XXX Domenica del Tempo Ordinario

“CHI SI UMILIA SARA’ ESALTATO” 

Il Vangelo di questa 30^ domenica – ed è la terza consecutiva – parla della preghiera. Due settimane fa, con l’episodio dei dieci  lebbrosi risanati, uno solo dei quali torna a ringraziare, Gesù ha  richiamato il dovere della riconoscenza per gli innumerevoli benefici  del suo amore. Domenica scorsa, con la parabola della vedova  instancabile nel chiedere, ha esortato a pregare sempre, con  incrollabile fiducia.
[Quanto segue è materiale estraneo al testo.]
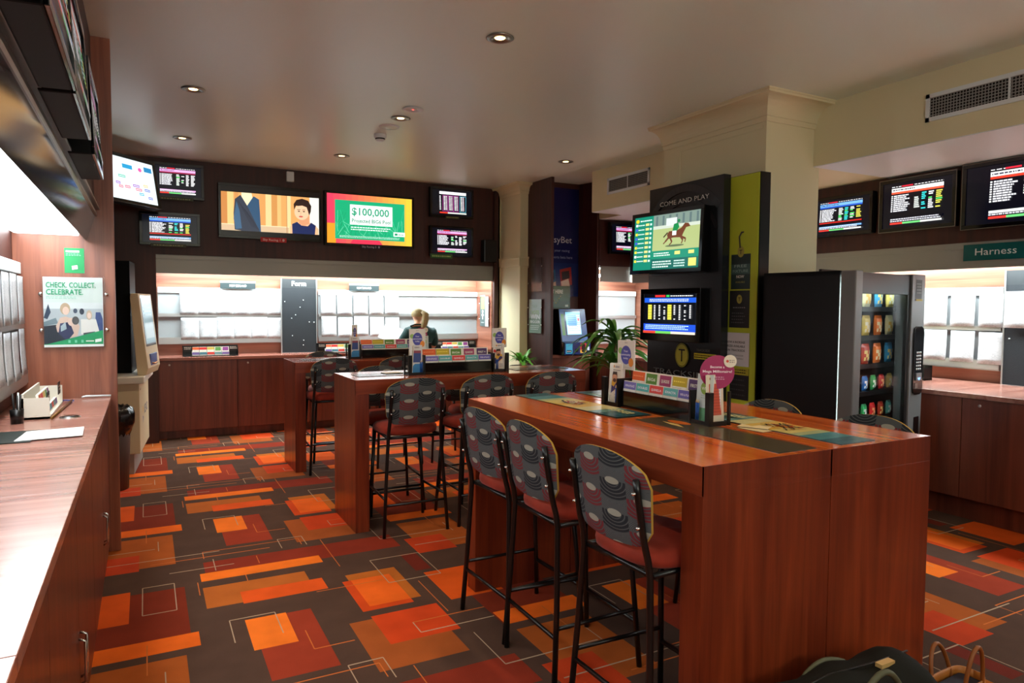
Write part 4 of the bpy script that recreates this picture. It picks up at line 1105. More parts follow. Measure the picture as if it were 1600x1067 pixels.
a = Art().rect(0, 0, .43, .16, (20, 44, 100)).rect(.02, .015, .13, .145, (70, 180, 220)).rect(.16, .02, .24, .13, (30, 36, 90)).rect(.26, .02, .36, .145, (214, 60, 70)).rect(.26, .02, .36, .06, (230, 190, 70)).rect(.28, .06, .34, .13, (40, 20, 24)).rect(.035, .03, .115, .06, (20, 24, 40)).scribble(.04, .035, .11, .055, 1, (230, 230, 230), 1, rr, (.01, .02)).ell(.2, .055, .03, .022, (14, 14, 20)).ell(.31, .045, .03, .016, (14, 14, 18)).rect(.375, .05, .41, .1, (220, 226, 236))
sheet('slot_panel', a, .43, .16, (-.215, -.204, .01), (1, 0, 0), (0, 0, 1), M_GPRINT, r, th=.004, back=(20, 44, 100))
# leaflet frames on the fin of the niche
def acrylic(O, U, N, W, H, label, art=None, pins=True, name='acrylic_frame', cat='poster frame', m=None):
    r = empty(name, O, 0, label, cat)
    U_, N_ = Vector(U), Vector(N)
    r.matrix_world = Matrix(((U_.x, -N_.x, 0, O[0]), (U_.y, -N_.y, 0, O[1]), (0, 0, 1, O[2]), (0, 0, 0, 1)))
    if art: sheet('poster', art, W * .94, H * .97, (W * .02, -.018, H * .015), (1, 0, 0), (0, 0, 1), m or M_PRINT, r, th=.002)
    Bx(0, W, -.026, -.022, 0, H).build('clear_cover', M_ACRYL, r)
    for u in (-.006, W + .006):
        for v in (.25, .75):
            MB().lathe([(0.0, -.032), (.011, -.031), (.011, -.024), (.006, -.02), (.006, 0)], (u, 0, H * v), 14, axis='y').build('standoff', M_CHROME, r)
    return r
acrylic((4.618, 8.19, 1.80), (0, -1, 0), (-1, 0, 0), .34, .44, 'empty clear leaflet frame, upper one on the timber niche side')
a = Art().rect(0, 0, .33, .45, (112, 140, 116)).rect(0, .2, .33, .45, (168, 184, 172)).text('VOTE', .165, .25, .05, (150, 180, 100), width=.2, bold=True).text('WIN', .165, .185, .065, (240, 244, 240), width=.24, bold=True).text('BIGGER', .165, .135, .035, (236, 240, 236), width=.26, bold=True).scribble(.04, .04, .29, .11, 3, (210, 220, 210), .8, random.Random(3), (.01, .03), .4)
for k in range(5): a.line(.165 + (k - 2) * .02, .34, .165 + (k - 2) * .03, .38, .005, (110, 140, 90))
acrylic((4.618, 8.19, 1.24), (0, -1, 0), (-1, 0, 0), .34, .46, 'clear frame with green WIN BIGGER leaflet, lower one on the niche side', a)
a = Art().rect(0, 0, .17, .46, (96, 116, 116)).rect(.03, .25, .15, .45, (176, 186, 120)).rect(.06, .2, .12, .23, (240, 240, 240)).rect(.05, .15, .13, .18, (240, 240, 240)).rect(.07, .1, .11, .24, (240, 240, 240)).scribble(.04, .04, .14, .07, 1, (230, 230, 230), 1, random.Random(3), (.01, .02))
struct('trim_9', Bx(4.40, 4.485, BY - .05, BY, 0, CZ), W_DARK)
struct('trim_8', Bx(4.42, 4.46, BY + .08, 9.5, 0.972, 2.17), W_TOP)
acrylic((4.418, 9.32, 1.30), (0, -1, 0), (-1, 0, 0), .30, .45, 'clear frame with narrow grey green leaflet at the end of the back recess', a)
# poster on the fin
a = Art(); W, H = .312, .43
a.rect(0, 0, W, H, (214, 226, 222))
a.rect(0, H * .10, W, H * .60, (190, 200, 206)); a.rect(0, H * .55, W, H * .64, (222, 230, 232))
a.poly([(0, H * .04), (0, H * .30), (W * .2, H * .32), (W * .35, H * .2), (W * .4, H * .04)], (38, 48, 62)); a.poly([(0, H * .42), (W * .08, H * .62), (W * .12, H * .5), (W * .06, H * .4)], (40, 60, 84)); a.poly([(0, H * .36), (W * .2, H * .42), (W * .24, H * .34), (0, H * .3)], (120, 140, 150))
a.ell(W * .53, H * .52, W * .035, H * .035, (60, 74, 96)); a.ell(W * .64, H * .51, W * .04, H * .045, (50, 62, 80)); a.poly([(W * .86, H * .3), (W * .88, H * .5), (W * .96, H * .5), (W, H * .4), (W, H * .2), (W * .88, H * .2)], (62, 84, 140))
a.poly([(W * .2, H * .3), (W * .27, H * .42), (W * .36, H * .44), (W * .52, H * .40), (W * .6, H * .3), (W * .56, H * .16), (W * .4, H * .12), (W * .22, H * .22)], (226, 196, 180))
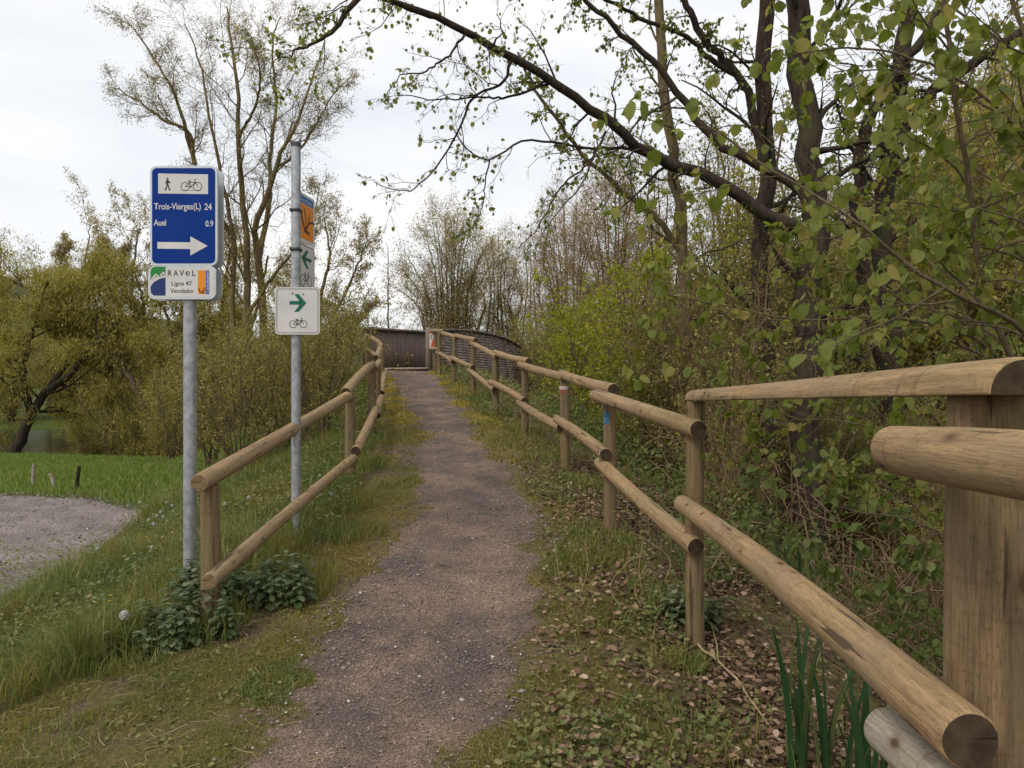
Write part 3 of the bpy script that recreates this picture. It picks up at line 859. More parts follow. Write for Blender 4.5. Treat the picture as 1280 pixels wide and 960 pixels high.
def text(name, s, x, z, h, w, mat, parent, y=-0.0015, align='LEFT', rot=0.0, th=0.0006, bold=0.0):
    """flat lettering on the sign face: cap height h, total width w"""
    cu = bpy.data.curves.new("t", 'FONT'); cu.body = s; cu.size = 1.0; cu.extrude = 0.0; cu.offset = bold
    ob = bpy.data.objects.new("t", cu); COL.objects.link(ob)
    dg = bpy.context.evaluated_depsgraph_get(); me = bpy.data.meshes.new_from_object(ob.evaluated_get(dg))
    bpy.data.objects.remove(ob); bpy.data.curves.remove(cu)
    n = len(me.vertices); co = np.empty(n * 3); me.vertices.foreach_get("co", co); co = co.reshape(-1, 3)
    x0, x1 = co[:, 0].min(), co[:, 0].max(); CH = 0.72   # capital height of the built-in face
    X = (co[:, 0] - x0) / (x1 - x0) * w; Z = co[:, 1] / CH * h
    if rot:
        X, Z = X * math.cos(rot) - Z * math.sin(rot), X * math.sin(rot) + Z * math.cos(rot)
    co = np.stack([x + X, np.full(n, y), z + Z], 1); me.vertices.foreach_set("co", co.ravel()); me.update()
    me.name = name; me.materials.clear(); me.materials.append(mat)
    return link(name, me, parent)

def pole(name, x, y, z0, z1, r, parent, base, mat):
    V, Fq = tubes(np.array([[[x, y, z0], [x, y, (z0 + z1) / 2], [x, y, z1]]], float) - np.array(base), np.full((1, 3), r), 24)
    mb = MB(); mb.add(V, Fq); return mb.build(name, mat, parent, smooth=True)

# -- blue direction sign
D1 = 4.4; U = D1 / F            # metres per photo pixel there
cxp, czp = 229.6, 269.7        # centre of the blue board
s1x, s1y = (232.5 - 640) * U, D1 + 0.055
base1 = [s1x, s1y, gz(s1x, s1y)]
sp1 = empty("signpost", base1)
tag(sp1, "galvanised signpost with a big blue route board above a small white board", "signpost", "route signposts left of the path")
pole("pole", s1x, s1y, base1[2] - .3, CAMZ + (480 - 206) * U, .037, sp1, base1, M['steel'])
pole("pole_cap", s1x, s1y, CAMZ + (480 - 206) * U, CAMZ + (480 - 204) * U, .040, sp1, base1, M['rim'])
k = U / 5.34                     # metres per pixel of the enlarged study (5.34x)
bc = (265.0, 372.5)              # board centre in that study
def q(X, Y): return ((X - bc[0]) * k, (bc[1] - Y) * k)
def poly(*p): return [q(*a) for a in p]
c1 = np.array([(cxp - 640) * U, D1, CAMZ + (480 - czp) * U]) - np.array(base1)
pan = plate("sign_board", rounded_rect(450 * k, 665 * k, 42 * k), 0, .018, M['rim'], sp1, c1.tolist())
pan["label"] = "blue route board with an arrow to the right"
plate("rear_board", rounded_rect(450 * k, 665 * k, 42 * k), .085, .10, M['rim'], sp1, c1.tolist())
for zz in (.12, -.15): merge_polys("bracket", [[(-.15, zz), (.15, zz), (.15, zz + .03), (-.15, zz + .03)]], .019, .0845, M['steel'], sp1, c1.tolist())
plate("blue_face", rounded_rect(422 * k, 637 * k, 32 * k), -.0006, .001, M['signblue'], pan)
plate("pictogram_field", poly((95, 90), (428, 97), (428, 228), (95, 224)), -.0012, .0, M['signwhite'], pan)
merge_polys("pictogram", bike((317 - bc[0]) * k, (bc[1] - 178) * k, 82 * k, 4.2 * k) + stroke(poly((255, 202), (378, 203)), 2.2 * k), -.0018, -.001, M['signink'], pan)
merge_polys("pictogram", walker((158 - bc[0]) * k, (bc[1] - 160) * k, 84 * k, 9 * k), -.0018, -.001, M['signink'], pan)
text("lettering", "Trois-Vierges(L)", *q(68, 330), 43 * k, 312 * k, M['signwhite'], pan, bold=.014)
text("lettering", "24", *q(404, 333), 44 * k, 49 * k, M['signwhite'], pan, bold=.014)
text("lettering", "Auel", *q(66, 438), 42 * k, 82 * k, M['signwhite'], pan, bold=.014)
text("lettering", "0.9", *q(411, 444), 40 * k, 52 * k, M['signwhite'], pan, bold=.014)
plate("arrow", poly((90, 548), (310, 550), (310, 510), (425, 574), (310, 638), (310, 595), (90, 592)), -.0014, -.0002, M['signwhite'], pan)
# lower board
bc2 = bc; bc = (253.0, 817.0)
c2 = c1 + np.array([(253.0 - 265.0) * k, 0, -(817.0 - 372.5) * k])
pan2 = plate("sign_board", rounded_rect(452 * k, 226 * k, 46 * k), 0, .018, M['rim'], sp1, c2.tolist())
pan2["label"] = "white route board with green and navy emblem"
plate("rear_board", rounded_rect(452 * k, 226 * k, 46 * k), .085, .10, M['rim'], sp1, c2.tolist())
plate("white_face", rounded_rect(420 * k, 196 * k, 34 * k), -.0006, .001, M['signwhite'], pan2)
plate("emblem", poly((144, 712), (144, 905), (66, 905), (48, 888), (44, 850), (44, 745), (52, 722), (72, 712)), -.0012, 0, M['logogreen'], pan2)
plate("emblem", poly((144, 786), (144, 905), (66, 905), (48, 888), (44, 845), (64, 818), (96, 797), (120, 788)), -.0018, -.001, M['logonavy'], pan2)
em = [poly((44, 800), (70, 788), (100, 780), (144, 772), (144, 786), (120, 789), (96, 798), (64, 819), (44, 846))]
for X, Y, r_ in ((70, 778, 9), (82, 770, 10), (94, 776, 8), (118, 766, 9), (130, 758, 11), (138, 768, 7), (60, 788, 8)):
    em += disc(*q(X, Y), r_ * k)
merge_polys("emblem", em, -.0022, -.0012, M['signwhite'], pan2)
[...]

Oggi con un’altra parabola – specialmente rivolta  ad “alcuni che avevano l’intima presunzione di essere giusti e  disprezzavano gli altri” – mette a confronto due diversi modi di  rivolgersi a Dio. “Due uomini salirono al tempio a pregare: uno era  fariseo e l’altro pubblicano” racconta Gesù nella parabola. Chi si  ritiene giusto, cioè a posto nei riguardi di Dio ed elenca una serie di  buone pratiche, dove il centro non è Dio, ma il proprio io. In più ha un  atteggiamento di presunzione nei riguardi del pubblicano (“non sono  come questo pubblicano!”), il quale sta a distanza, con lo sguardo  rivolto a terra, si batte il petto e chiede a Dio di avere pietà di lui. Il  pubblicano si affida alla bontà di Dio; il fariseo alla bontà del suo fare  e del suo non essere come gli altri. Il pubblicano – così si conclude la  parabola – tornò a casa sua giustificato, cioè toccato dalla grazia e  dall’amore di Dio, perché “chiunque si esalta sarà umiliato, chi invece  si umilia sarà esaltato”.  

La preghiera del pubblicano è l’antidoto ad una vita  superficiale; è un vivere in profondità, rientrare in se stessi alla  ricerca di chi veramente siamo; è la scoperta riconoscente dei  doni ricevuti; è l’umile ammissione dei propri limiti confidando  nell’infinita misericordia di Dio.